22 February 2009

Oscars, taquitos, and champagne

So...that Oscar prediction post never happened. Instead, I cleaned up the apartment for our Oscar party, designed excessively elaborate ballots, and read a really good AV Club primer on Mickey Rourke's career. (I highly recommend it if you have 20 minutes to spare.)

Despite some fearful moments with our moody digital converter box, we watched the show, ate taquitos, drank champagne, and had a good time. And as it turns out, I suck at making Oscar predictions, selecting the correct winner in only 7 out of 24 categories.

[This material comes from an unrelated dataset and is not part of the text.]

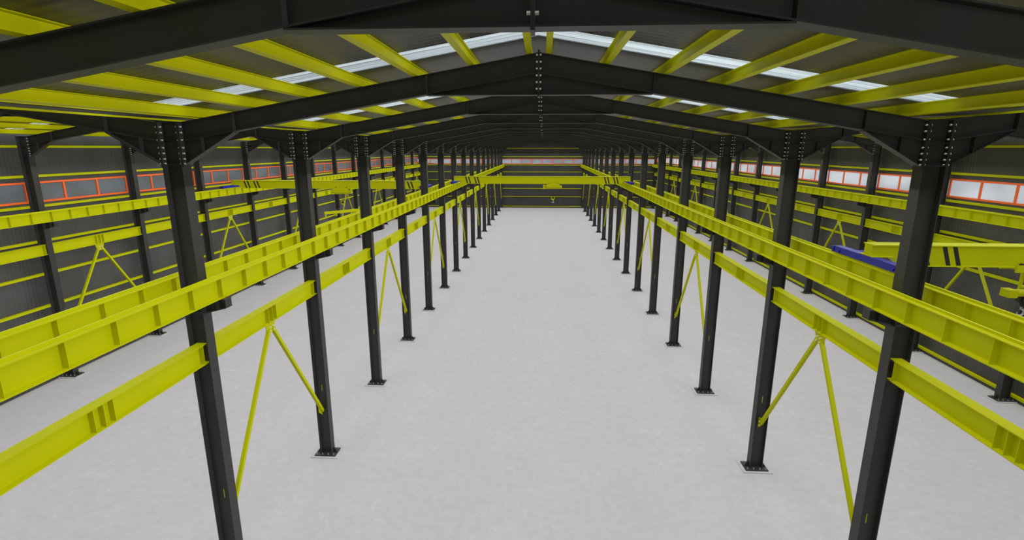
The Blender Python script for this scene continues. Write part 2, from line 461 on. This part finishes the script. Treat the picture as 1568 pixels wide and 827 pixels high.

But I do have some random thoughts about last night's Oscars:

- I thought Hugh Jackman did a decent job. He's talented and energetic, and I guess that's about as much as I expect from the host. Jon Stewart was obviously funnier and more self-deprecating toward Hollywood, which I enjoyed. But I can see where others didn't, so whatever, Jackman was fine. I thought his opening number was the best of the evening. Conversely, I felt the movie-musicals-are-back song and dance routine was pretty pathetic. Are High School Musical and MAMMA MIA! really the best examples they could find of the genre's vibrancy?

- I wasn't impressed in general by the big changes that were promised in the lead-up to ceremony. It seemed like the same old montages to me. And the most notable change was the introduction of the acting nominations by past winners. I thought it came off as forced sentimentality. The script was written to sound impromptu, but the speakers were clearly reading off a teleprompter. The whole routine lacked authenticity and dragged down the cadence of the show. And as Emily noted, why not show clips of the nominated performances?

- Another of the promised changes was a narrative to drive the broadcast -- I guess that came in the form of going through a movie's production stages to make the technical awards more interesting. I thought it only worked for the screenplay awards, which was due to the comedic abilities of Tina Fey and Steve Martin.

- But here's something positive: the tightness of the audience to the stage. It made everything more intimate, and I think it would have really worked if Jon Stewart (or someone similarly adept at impromptu comedy) was the host.

- I would love to see the Academy Awards hosted by Sasha Baron Cohen.

- I was disappointed Viola Davis from Doubt didn't win, but I liked Penelope Cruz in Vicky Christina Barcelona, and Cruz had one of the better acceptance speeches of the night.

- While I'm on the subject, I'm pretty disappointed that Doubt wasn't more prevalent overall. I felt the same way two years ago about The Queen and three years ago about Good Night, and Good Luck. Eh. I know Doubt wasn't everyone's cup of tea, but the material and acting were so strong and layered. I love movies that take a fundamental theme and layer the hell out of that theme in a narrative driven by strong characters. I feel the same way about Frost/Nixon. I guess my taste in movies doesn't jive perfectly with the Academy, and that's cool. I know that a lot more marketing and show biz goes on behind the scenes.

- Yay for Kate Winslet! (I guess the no more boobies thing has officially started...sad face.) Kate was gracious and poised and beautiful and smart, which is why she's a great actress. (And why I love her.)

- And the anticipated nice moment with Heath Ledger happened. And it was nice and sweet.

- I thought Sean Penn did a fine job in Milk, but I still think Mickey Rourke deserved that award. And what annoys me most is that Penn's win is, in my opinion, overtly political. I support gay rights and was pissed about Prop 8 in California, but taking a stand at the Oscars isn't really going to make a difference. Beyond any of that, though, Rourke's performance in The Wrestler was simply amazing. No, it was more than that. Fucking amazing. A warrior in the twilight of his life. Sad. Powerful. It was simply a better acting role than Harvey Milk.

- Zac Efron and Vanessa Hudgens shouldn't stay up past their bedtime.

- A friend of mine recently said that Slumdog Millionaire is what "going to the cinema is all about." That statement about sums it up for me. Is some of the love around the movie originating from a desire for catharsis and hope? Yes. But that's art and its role in our world.

- Another of the memes leading up to the ceremony: "How will it be glamorous in a time of economic downturn and uncertainty?" Was the expectation that everyone would show up in tattered clothing? No. Was there some kind of expectation for appropriate gloominess at the Super Bowl? No. These people are Hollywood stars and live more lavishly than most of us. We know that, and they can't fool us into thinking otherwise. If they tried, it'd be insulting.

- The big reward at the end? Watching 10-second clips of upcoming movies that I can see online or in the theatre! Way to go Oscar producers!